Problem to solve –
Copy out each line of the material in which the word "this" appears.

Supplied data –
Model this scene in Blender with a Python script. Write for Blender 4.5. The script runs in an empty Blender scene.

...

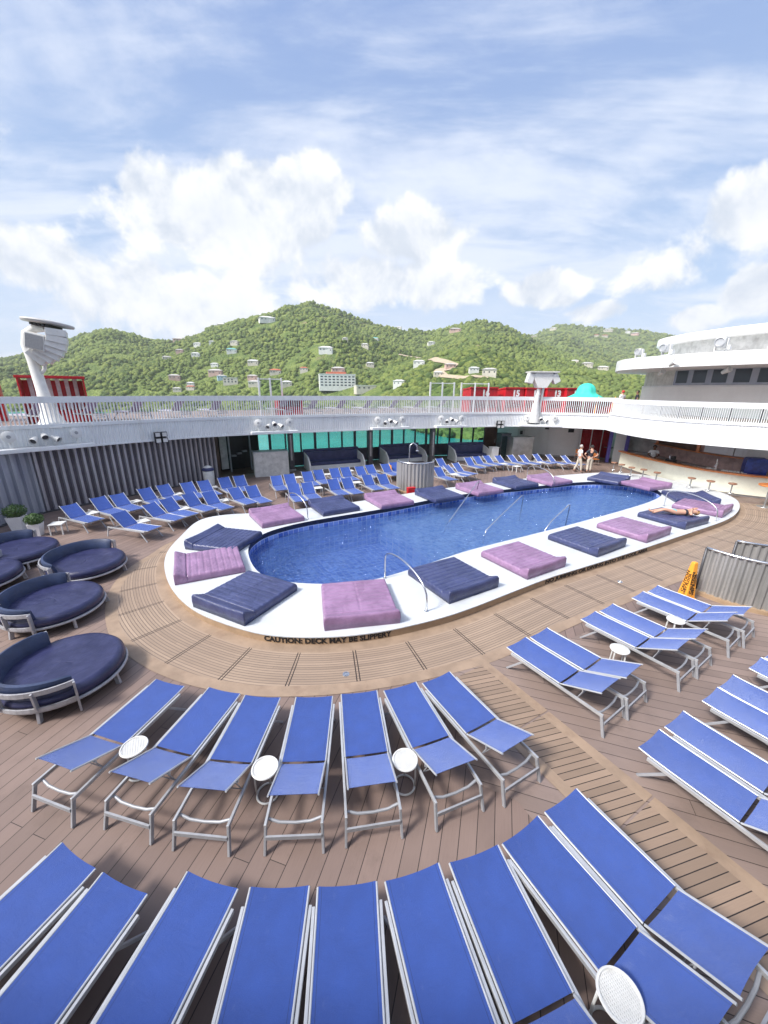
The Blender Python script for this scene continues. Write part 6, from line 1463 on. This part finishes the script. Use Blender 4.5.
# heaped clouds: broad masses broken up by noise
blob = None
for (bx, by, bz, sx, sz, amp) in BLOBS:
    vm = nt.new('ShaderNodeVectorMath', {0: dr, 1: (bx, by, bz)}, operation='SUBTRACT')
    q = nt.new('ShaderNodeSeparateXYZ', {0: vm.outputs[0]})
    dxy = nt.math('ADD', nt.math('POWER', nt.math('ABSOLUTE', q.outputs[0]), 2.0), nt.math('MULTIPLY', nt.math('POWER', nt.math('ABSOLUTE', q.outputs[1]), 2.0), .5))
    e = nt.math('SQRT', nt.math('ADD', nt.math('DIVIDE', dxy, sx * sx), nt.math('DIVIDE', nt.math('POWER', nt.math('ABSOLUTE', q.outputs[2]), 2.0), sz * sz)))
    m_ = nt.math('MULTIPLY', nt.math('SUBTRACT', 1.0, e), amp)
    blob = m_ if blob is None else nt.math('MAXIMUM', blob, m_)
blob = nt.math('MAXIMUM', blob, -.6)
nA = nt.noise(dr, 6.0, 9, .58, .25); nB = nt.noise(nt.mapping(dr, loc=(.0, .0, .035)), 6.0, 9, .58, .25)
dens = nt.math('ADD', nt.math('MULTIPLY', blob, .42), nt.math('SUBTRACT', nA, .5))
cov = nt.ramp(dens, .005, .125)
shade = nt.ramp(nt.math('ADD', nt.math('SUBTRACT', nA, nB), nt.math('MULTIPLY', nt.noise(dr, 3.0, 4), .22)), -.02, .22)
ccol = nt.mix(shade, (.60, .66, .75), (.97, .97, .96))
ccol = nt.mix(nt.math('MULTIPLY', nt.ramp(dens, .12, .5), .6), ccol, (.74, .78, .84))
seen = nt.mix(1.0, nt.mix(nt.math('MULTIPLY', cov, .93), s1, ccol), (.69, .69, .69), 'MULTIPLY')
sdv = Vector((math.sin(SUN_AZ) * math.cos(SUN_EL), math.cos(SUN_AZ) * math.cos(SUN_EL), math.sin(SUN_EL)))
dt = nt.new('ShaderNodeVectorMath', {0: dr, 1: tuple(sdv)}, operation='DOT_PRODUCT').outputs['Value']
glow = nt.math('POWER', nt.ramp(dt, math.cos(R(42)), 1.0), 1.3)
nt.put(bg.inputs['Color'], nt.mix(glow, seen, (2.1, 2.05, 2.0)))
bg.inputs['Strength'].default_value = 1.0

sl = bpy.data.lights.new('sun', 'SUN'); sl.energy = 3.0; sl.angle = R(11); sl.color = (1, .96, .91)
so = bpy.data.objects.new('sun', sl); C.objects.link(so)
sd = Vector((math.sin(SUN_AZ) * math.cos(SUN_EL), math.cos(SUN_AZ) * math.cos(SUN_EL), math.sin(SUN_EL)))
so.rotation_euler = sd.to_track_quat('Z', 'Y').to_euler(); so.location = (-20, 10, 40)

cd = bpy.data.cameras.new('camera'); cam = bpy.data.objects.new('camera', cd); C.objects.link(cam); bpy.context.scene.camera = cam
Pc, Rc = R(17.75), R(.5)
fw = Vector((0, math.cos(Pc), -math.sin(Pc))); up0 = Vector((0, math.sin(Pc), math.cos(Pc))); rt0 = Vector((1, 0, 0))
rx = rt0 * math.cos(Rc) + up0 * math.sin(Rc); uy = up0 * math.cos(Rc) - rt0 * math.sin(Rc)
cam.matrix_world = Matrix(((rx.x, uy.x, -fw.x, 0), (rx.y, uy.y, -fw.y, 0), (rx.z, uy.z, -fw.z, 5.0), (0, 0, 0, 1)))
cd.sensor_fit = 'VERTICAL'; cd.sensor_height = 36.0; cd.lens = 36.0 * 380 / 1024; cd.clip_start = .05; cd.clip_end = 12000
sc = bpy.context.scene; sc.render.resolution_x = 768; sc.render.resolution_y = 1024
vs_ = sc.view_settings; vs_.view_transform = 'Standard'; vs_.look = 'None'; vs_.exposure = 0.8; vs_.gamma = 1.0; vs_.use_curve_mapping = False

...

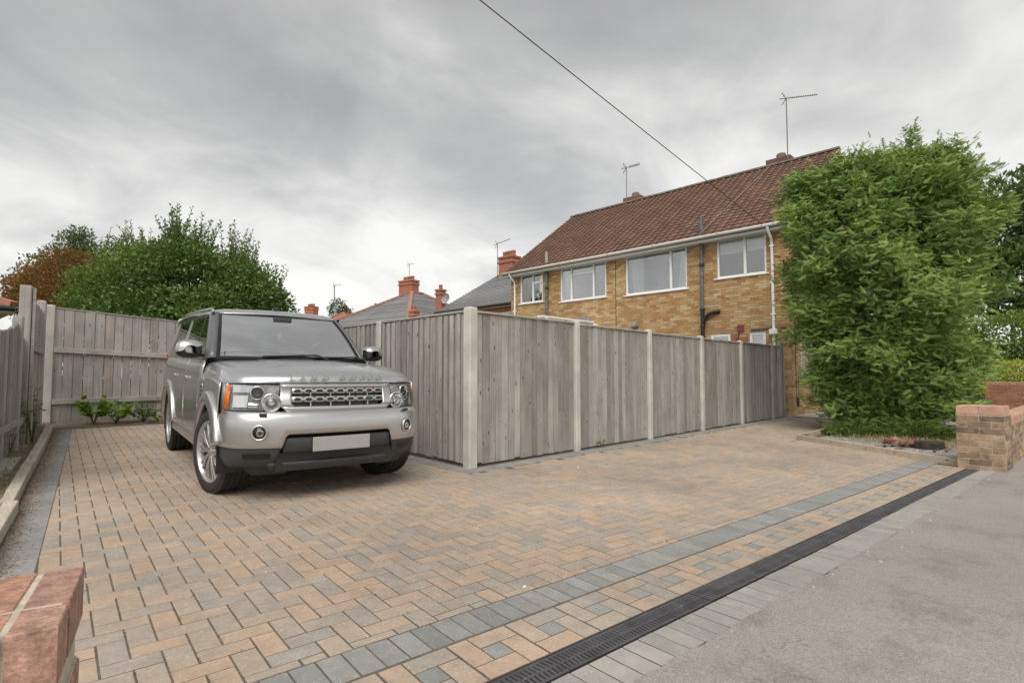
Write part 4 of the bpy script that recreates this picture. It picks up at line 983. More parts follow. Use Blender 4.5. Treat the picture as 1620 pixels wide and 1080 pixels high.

Result –
Model this scene in Blender with a Python script. Write for Blender 4.5. The script runs in an empty Blender scene.
The Blender Python script for this scene continues. Write part 6, from line 1463 on. This part finishes the script. Use Blender 4.5.
Write part 4 of the bpy script that recreates this picture. It picks up at line 983. More parts follow. Use Blender 4.5. Treat the picture as 1620 pixels wide and 1080 pixels high.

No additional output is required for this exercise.